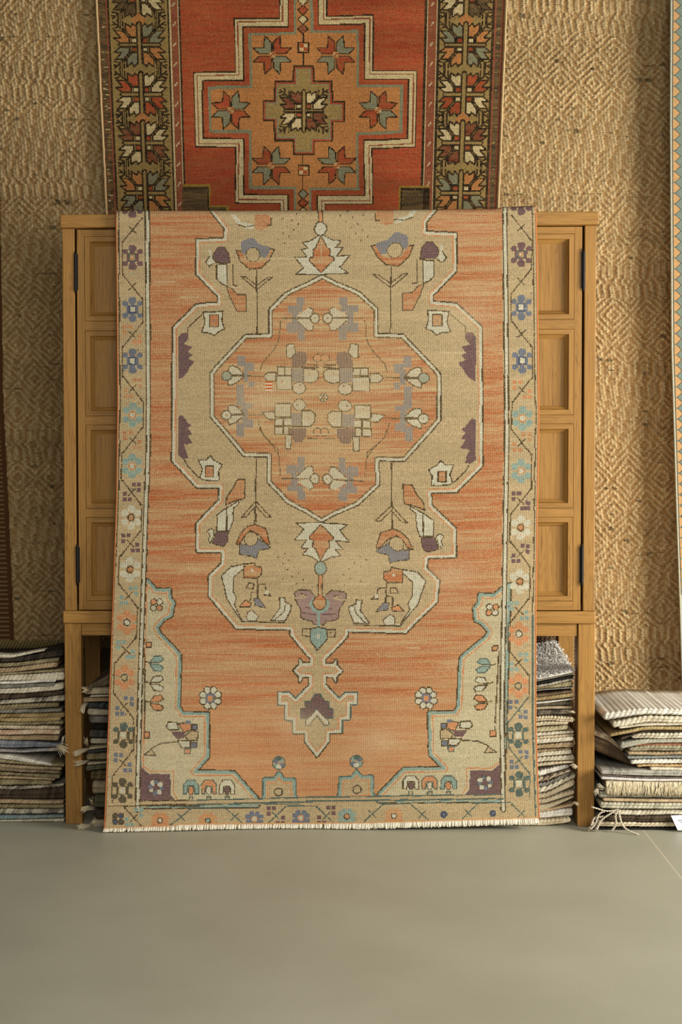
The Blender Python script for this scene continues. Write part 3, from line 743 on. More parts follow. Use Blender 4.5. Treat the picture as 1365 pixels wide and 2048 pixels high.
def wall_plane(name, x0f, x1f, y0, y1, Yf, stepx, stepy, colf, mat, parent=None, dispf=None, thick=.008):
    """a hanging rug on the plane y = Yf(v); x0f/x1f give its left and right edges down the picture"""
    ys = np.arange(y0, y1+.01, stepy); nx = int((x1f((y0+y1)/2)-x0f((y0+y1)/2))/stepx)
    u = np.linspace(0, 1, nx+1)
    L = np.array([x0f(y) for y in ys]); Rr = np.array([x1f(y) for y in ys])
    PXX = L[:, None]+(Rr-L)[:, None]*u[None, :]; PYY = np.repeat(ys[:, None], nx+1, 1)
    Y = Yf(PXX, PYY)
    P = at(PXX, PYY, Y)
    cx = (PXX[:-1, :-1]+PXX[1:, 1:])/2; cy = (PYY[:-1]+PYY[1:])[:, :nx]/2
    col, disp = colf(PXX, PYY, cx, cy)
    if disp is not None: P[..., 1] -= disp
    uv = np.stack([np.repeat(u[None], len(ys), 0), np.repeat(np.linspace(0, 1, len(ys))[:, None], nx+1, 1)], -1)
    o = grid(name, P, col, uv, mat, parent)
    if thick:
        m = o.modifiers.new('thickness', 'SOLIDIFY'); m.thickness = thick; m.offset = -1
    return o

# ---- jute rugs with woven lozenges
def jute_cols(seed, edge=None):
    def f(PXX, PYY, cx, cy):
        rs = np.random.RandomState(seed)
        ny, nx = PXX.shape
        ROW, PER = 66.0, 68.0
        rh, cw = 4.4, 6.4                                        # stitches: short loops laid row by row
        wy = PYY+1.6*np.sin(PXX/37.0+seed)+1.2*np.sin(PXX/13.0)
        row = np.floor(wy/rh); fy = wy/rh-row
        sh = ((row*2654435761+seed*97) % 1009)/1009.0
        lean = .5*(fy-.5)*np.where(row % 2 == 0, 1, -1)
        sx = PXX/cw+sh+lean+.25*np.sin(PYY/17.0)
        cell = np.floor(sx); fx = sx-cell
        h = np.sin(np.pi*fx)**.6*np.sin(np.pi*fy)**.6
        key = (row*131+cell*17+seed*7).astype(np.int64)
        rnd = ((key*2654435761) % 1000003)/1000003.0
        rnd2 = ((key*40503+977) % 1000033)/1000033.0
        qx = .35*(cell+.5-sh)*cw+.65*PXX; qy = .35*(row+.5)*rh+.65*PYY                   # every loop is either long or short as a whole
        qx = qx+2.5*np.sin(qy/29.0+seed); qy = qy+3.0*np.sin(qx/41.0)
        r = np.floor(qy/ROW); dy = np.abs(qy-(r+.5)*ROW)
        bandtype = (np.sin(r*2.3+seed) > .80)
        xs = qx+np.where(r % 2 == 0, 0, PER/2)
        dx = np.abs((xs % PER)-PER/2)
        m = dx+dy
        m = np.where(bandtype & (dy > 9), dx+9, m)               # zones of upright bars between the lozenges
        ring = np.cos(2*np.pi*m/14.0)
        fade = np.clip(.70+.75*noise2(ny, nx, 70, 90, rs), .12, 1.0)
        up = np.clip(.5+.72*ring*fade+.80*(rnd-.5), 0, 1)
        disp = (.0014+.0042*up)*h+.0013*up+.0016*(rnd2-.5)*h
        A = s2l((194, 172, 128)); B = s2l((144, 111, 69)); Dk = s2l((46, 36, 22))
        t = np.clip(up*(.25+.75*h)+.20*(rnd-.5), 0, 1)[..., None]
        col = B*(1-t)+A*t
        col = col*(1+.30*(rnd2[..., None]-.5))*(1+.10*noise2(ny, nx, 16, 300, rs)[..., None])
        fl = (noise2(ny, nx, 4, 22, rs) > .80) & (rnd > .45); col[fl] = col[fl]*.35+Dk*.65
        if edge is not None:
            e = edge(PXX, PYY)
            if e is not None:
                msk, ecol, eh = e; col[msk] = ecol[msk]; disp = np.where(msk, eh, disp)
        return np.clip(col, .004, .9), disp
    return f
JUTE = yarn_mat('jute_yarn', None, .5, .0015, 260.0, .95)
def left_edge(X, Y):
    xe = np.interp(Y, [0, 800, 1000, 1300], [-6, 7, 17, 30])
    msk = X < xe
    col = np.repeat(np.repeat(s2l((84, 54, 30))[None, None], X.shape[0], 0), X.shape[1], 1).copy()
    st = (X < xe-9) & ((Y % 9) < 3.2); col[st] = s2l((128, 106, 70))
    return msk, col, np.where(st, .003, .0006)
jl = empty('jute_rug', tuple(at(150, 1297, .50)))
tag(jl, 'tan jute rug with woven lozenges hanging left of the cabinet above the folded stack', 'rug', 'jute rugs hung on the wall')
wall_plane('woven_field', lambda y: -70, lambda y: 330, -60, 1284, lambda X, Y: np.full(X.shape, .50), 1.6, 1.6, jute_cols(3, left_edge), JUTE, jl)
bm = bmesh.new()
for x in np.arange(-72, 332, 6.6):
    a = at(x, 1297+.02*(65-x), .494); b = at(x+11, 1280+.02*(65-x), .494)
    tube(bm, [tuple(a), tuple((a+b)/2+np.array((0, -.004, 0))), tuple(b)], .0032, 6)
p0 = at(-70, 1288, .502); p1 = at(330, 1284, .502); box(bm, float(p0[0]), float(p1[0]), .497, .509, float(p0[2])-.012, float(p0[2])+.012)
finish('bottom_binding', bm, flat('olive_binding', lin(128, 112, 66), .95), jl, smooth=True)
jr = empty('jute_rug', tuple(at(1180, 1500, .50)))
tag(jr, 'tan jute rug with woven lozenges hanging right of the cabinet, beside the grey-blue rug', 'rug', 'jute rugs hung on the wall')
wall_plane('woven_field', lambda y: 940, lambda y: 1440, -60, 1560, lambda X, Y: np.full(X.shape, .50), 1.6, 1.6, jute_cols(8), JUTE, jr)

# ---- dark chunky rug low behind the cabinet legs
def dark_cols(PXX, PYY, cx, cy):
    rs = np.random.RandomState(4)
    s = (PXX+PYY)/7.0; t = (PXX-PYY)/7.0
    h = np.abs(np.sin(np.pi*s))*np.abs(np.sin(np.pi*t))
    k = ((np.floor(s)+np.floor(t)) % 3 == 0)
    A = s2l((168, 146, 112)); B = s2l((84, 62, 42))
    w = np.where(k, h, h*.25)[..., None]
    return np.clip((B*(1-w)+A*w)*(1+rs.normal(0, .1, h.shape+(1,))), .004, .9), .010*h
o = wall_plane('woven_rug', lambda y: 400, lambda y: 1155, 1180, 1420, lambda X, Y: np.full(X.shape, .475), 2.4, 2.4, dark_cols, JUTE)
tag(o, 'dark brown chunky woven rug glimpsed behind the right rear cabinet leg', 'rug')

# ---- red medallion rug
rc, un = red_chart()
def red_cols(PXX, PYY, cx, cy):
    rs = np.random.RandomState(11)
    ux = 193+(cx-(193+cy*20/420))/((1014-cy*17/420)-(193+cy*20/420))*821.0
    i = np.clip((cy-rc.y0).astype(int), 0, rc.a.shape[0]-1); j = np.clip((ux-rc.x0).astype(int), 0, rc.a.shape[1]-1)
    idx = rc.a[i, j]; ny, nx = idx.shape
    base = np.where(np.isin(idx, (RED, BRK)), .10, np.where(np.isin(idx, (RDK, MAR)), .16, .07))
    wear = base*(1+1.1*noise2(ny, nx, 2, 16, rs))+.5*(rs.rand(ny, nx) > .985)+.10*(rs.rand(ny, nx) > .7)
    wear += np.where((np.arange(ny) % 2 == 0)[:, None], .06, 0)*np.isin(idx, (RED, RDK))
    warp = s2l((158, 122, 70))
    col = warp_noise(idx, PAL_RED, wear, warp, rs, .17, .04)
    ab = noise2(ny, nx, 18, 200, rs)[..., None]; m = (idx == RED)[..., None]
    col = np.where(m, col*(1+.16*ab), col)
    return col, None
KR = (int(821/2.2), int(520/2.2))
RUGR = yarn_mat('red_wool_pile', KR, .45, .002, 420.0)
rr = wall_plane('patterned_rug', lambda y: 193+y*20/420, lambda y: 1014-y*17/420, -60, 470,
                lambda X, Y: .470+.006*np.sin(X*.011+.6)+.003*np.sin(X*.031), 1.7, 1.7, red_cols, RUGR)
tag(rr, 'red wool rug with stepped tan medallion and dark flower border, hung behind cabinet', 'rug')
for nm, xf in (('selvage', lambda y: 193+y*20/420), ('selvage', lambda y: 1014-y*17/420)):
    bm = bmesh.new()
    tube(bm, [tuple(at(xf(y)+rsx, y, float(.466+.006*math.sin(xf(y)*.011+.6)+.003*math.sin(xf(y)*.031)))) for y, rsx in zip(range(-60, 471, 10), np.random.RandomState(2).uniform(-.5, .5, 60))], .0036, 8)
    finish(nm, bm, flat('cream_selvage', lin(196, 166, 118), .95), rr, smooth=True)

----

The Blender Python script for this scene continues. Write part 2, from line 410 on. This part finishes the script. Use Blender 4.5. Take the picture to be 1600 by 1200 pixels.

----

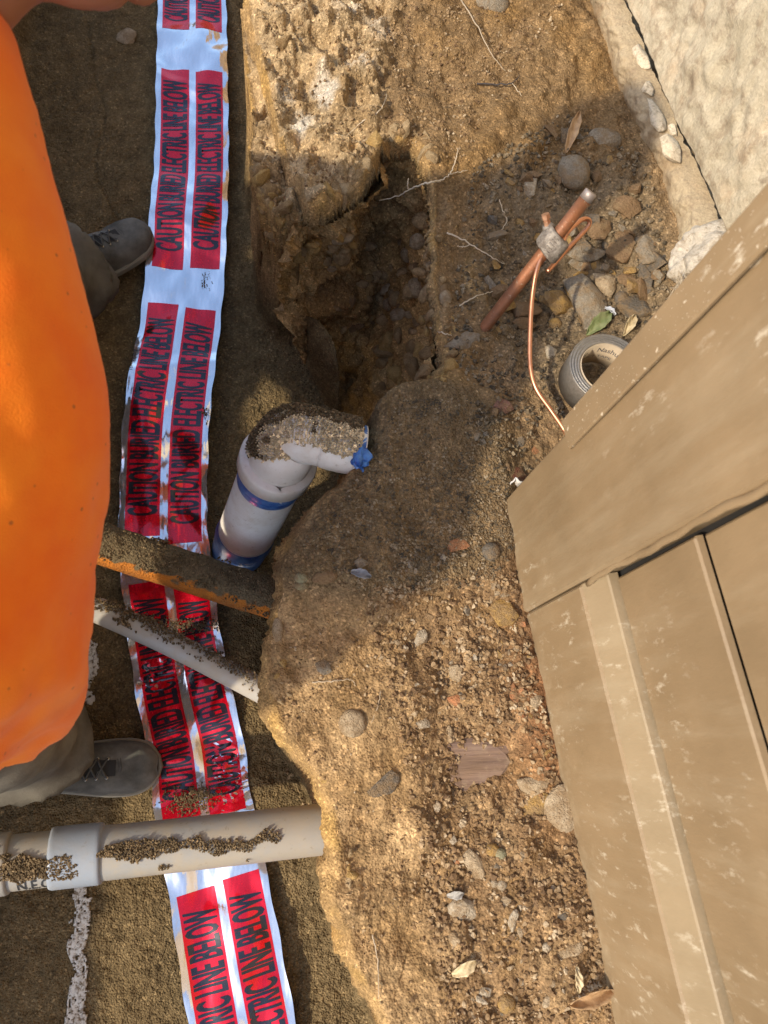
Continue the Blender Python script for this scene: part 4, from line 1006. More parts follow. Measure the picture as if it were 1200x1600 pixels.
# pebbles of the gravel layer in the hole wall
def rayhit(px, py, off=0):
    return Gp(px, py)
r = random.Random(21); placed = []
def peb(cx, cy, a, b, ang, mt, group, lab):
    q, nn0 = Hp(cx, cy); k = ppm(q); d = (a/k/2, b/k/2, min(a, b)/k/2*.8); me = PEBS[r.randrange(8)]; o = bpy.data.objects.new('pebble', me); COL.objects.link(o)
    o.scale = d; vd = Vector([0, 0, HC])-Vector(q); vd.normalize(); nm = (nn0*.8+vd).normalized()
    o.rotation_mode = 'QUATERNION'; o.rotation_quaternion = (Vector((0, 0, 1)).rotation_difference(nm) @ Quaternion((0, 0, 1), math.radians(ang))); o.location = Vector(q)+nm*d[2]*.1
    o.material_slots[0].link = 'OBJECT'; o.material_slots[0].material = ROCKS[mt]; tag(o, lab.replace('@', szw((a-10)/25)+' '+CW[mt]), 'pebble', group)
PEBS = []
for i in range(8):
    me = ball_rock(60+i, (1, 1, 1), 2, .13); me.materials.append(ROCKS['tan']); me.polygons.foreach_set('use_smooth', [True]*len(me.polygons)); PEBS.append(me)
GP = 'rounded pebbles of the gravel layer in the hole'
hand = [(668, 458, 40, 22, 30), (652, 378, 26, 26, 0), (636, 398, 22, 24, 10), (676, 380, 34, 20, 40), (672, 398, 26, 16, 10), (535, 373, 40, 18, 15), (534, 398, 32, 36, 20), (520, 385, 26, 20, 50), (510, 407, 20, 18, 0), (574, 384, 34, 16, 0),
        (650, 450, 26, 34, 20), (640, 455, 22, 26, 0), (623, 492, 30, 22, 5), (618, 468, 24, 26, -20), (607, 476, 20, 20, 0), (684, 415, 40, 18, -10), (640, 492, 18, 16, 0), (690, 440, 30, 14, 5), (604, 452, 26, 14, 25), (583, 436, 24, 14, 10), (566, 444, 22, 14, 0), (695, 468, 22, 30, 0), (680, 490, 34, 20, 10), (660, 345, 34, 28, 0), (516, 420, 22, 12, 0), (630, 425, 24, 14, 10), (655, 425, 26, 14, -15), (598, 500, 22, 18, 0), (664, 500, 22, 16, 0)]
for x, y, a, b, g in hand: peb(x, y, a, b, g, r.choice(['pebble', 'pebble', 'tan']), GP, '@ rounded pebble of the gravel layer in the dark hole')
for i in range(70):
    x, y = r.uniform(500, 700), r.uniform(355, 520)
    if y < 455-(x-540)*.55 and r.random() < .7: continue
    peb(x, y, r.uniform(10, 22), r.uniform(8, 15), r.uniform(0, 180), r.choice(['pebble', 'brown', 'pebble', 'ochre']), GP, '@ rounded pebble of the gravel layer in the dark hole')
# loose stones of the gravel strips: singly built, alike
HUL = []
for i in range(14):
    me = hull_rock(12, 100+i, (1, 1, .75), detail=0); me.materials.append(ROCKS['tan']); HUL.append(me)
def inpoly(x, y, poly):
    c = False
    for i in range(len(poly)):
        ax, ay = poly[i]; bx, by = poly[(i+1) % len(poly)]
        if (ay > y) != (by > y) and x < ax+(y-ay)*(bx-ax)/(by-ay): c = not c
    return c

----

WHAT THE TASK ASKS
Copy each line of the listing in which the word "this" can be found.

SOLUTION
The Blender Python script for this scene continues. Write part 3, from line 743 on. More parts follow. Use Blender 4.5. Treat the picture as 1365 pixels wide and 2048 pixels high.
The Blender Python script for this scene continues. Write part 2, from line 410 on. This part finishes the script. Use Blender 4.5. Take the picture to be 1600 by 1200 pixels.
Continue the Blender Python script for this scene: part 4, from line 1006. More parts follow. Measure the picture as if it were 1200x1600 pixels.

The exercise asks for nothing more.